There was another study which was shared on the forum just a few days ago, published by the University of Cambridge, which you can find here:
https://www.jbs.cam.ac.uk/fileadmin/user_upload/research/centres/alternative-finance/downloads/2018-12-ccaf-2nd-global-cryptoasset-benchmarking.pdf. I would draw your attention to pages 81 onwards. Their raw numbers seem to agree with yours - they estimate between 52 and 111 TWh is used by mining the top 6 currencies, with bitcoin accounting for 75% of that (39 to 83 TWh), putting your figure of 54.6 TWh pretty close to the middle of that range.
Your links quote that as being 0.24% of the world's total
electricity consumption, and the study I linked quotes it as less than 0.01% of the world's total
energy production.

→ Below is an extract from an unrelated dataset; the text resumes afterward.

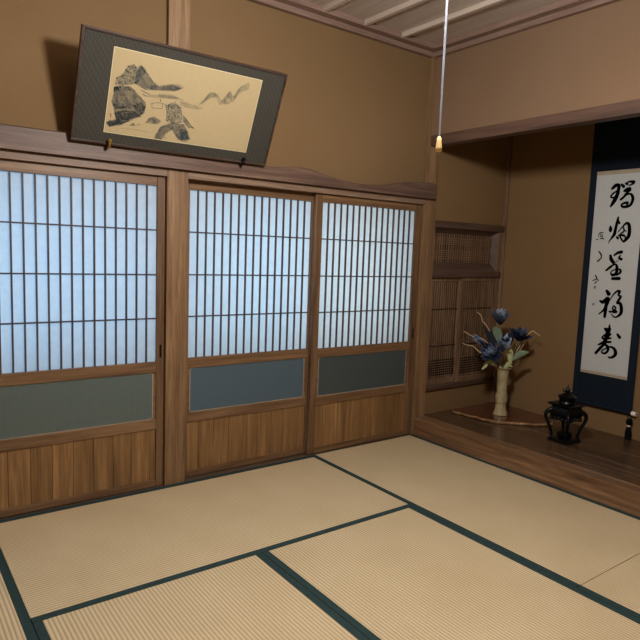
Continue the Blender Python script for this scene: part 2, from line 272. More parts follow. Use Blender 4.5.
def prism(bm, poly, f0, f1):
    """poly of 2-D points; f0, f1 map them to the two end faces"""
    a = [bm.verts.new(f0(q)) for q in poly]; b = [bm.verts.new(f1(q)) for q in poly]; n = len(poly)
    fs = [bm.faces.new(a), bm.faces.new(b[::-1])]
    for i in range(n): bm.faces.new((a[i], b[i], b[(i+1) % n], a[(i+1) % n]))
    bmesh.ops.triangulate(bm, faces=fs); return bm

def wloc(o):
    v = Vector((0, 0, 0))
    while o: v += o.location; o = o.parent
    return v
def obj(name, bm, mat, parent=None, smooth=False, local=False):
    bmesh.ops.recalc_face_normals(bm, faces=bm.faces)
    if local: off = Vector((0, 0, 0)); loc = Vector((0, 0, 0))
    elif parent: off = wloc(parent); loc = Vector((0, 0, 0))
    else:
        xs = [v.co for v in bm.verts]
        lo = Vector([min(c[i] for c in xs) for i in range(3)]); hi = Vector([max(c[i] for c in xs) for i in range(3)])
        off = Vector(((lo.x+hi.x)/2, (lo.y+hi.y)/2, lo.z)); loc = off
    if off.length: bmesh.ops.translate(bm, verts=bm.verts, vec=-off)
    me = bpy.data.meshes.new(name); bm.to_mesh(me); bm.free()
    if smooth:
        for p in me.polygons: p.use_smooth = True
        try: me.set_sharp_from_angle(angle=math.radians(40))
        except Exception: pass
    me.materials.append(mat)
    o = bpy.data.objects.new(name, me); C.objects.link(o); o.location = loc
    if parent: o.parent = parent
    return o
def tag(o, label=None, cat=None, group=None, kind=None):
    if label: o['label'] = label
    if cat: o['category'] = cat
    if group: o['group'] = group
    if kind: o['kind'] = kind
    return o
def empty(name, loc, label=None, cat=None, group=None, kind=None):
    o = bpy.data.objects.new(name, None); C.objects.link(o); o.location = loc
    o.empty_display_size = .1
    return tag(o, label, cat, group, kind)
def struct(name, bm, mat, label=None, cat=None, parent=None):
    o = obj(name, bm, mat, parent)
    if not parent: tag(o, label, cat, kind='structure')
    return o

# ---------------------------------------------------------------- room shell (x: along the sliding doors, y: into the room is negative)
R = 3.64
WP = .03      # plaster plane behind the posts
struct('floor', B((-R-.1, .12, -R-.1, .12, -.11, -.056), bev=0), W_SILL, 'wooden subfloor beneath the straw mats', 'floor')
struct('wall_left', B((-R-.06, -R, -R-.1, .12, -.05, 2.75), bev=0), PLASTER, 'sand plaster wall at the left end of the room', 'wall')
struct('wall_front', B((-R, .12, -R-.06, -R, -.05, 2.75), bev=0), PLASTER, 'sand plaster wall opposite the sliding doors', 'wall')
struct('wall_back', B((-R, .0, WP, WP+.06, 1.69, 2.70), bev=0), PLASTER, 'brown plaster wall above the sliding paper doors', 'wall')
struct('wall_right', B((WP, WP+.05, -1.80, .0, 2.10, 2.70), (WP, WP+.05, -R, -1.91, -.05, 2.70), bev=0), PLASTER_R, 'brown plaster wall over the alcove beam', 'wall')
bm = B((-R, WP+.05, -R, WP, 2.702, 2.74), bev=0)
struct('ceiling', bm, W_CEIL, 'ceiling of grey wooden boards', 'ceiling')
bat = bmesh.new()
for k in range(12):
    x = -.34-.312*k
    if x > -R+.05: box(bat, x-.014, x+.014, -R+.05, WP-.05, 2.672, 2.702, .002)
struct('trim_1', bat, W_BAT, 'thin wooden battens running across the ceiling boards', 'ceiling battens')
bm = bmesh.new()
for d, z0, z1 in ((.035, 2.636, 2.668), (.085, 2.668, 2.702)):
    box(bm, -R, WP, WP-d, WP, z0, z1, .002); box(bm, -R, WP-d, -R, -R+d, z0, z1, .002)
struct('trim_14', bm, W_CROWN, 'stepped wooden moulding between ceiling and door wall', 'moulding')
bm = bmesh.new()
for d, z0, z1 in ((.035, 2.636, 2.668), (.085, 2.668, 2.702)):
    box(bm, WP-d, WP, -R+d, WP-d, z0, z1, .002); box(bm, -R, -R+d, -R+d, WP-d, z0, z1, .002)
struct('trim_2', bm, W_CROWN2, 'stepped wooden moulding between ceiling and alcove wall', 'moulding')
# posts
struct('trim_3', B((-1.887, -1.771, 0., .1, -.05, 1.69), (-1.887, -1.771, 0., .1, 1.69, 2.66), bev=.003), W_POST, 'square wooden post between the left door and the middle door', 'post')
struct('trim_4', B((0., .112, 0., .112, -.05, 2.66), bev=.003), W_POST, 'square wooden corner post between right door and alcove', 'post')
struct('trim_5', B((.0, .105, -1.91, -1.80, -.05, 2.66), bev=.003), W_POST, 'wooden post at the far end of the alcove', 'post')
struct('trim_6', B((-R, -R+.06, -.02, .1, -.05, 2.66), bev=.003), W_POST, 'wooden post at the left end of the door wall', 'post')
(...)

Very interesting how a slight change in wording, which most readers would gloss over, gives such a drastic difference in percentages. Data can be always be manipulated or presented in such ways to give a bias towards what you want to prove.
The report I linked to suggests around 30% of mining energy is renewable, so that would have an effect on the final CO
2 numbers. It's perhaps also worth nothing that the metric of energy consumption/CO
2 production per transaction isn't the most useful, as the amount of energy spent on the bitcoin blockchain is independent of the number of transactions it is processing.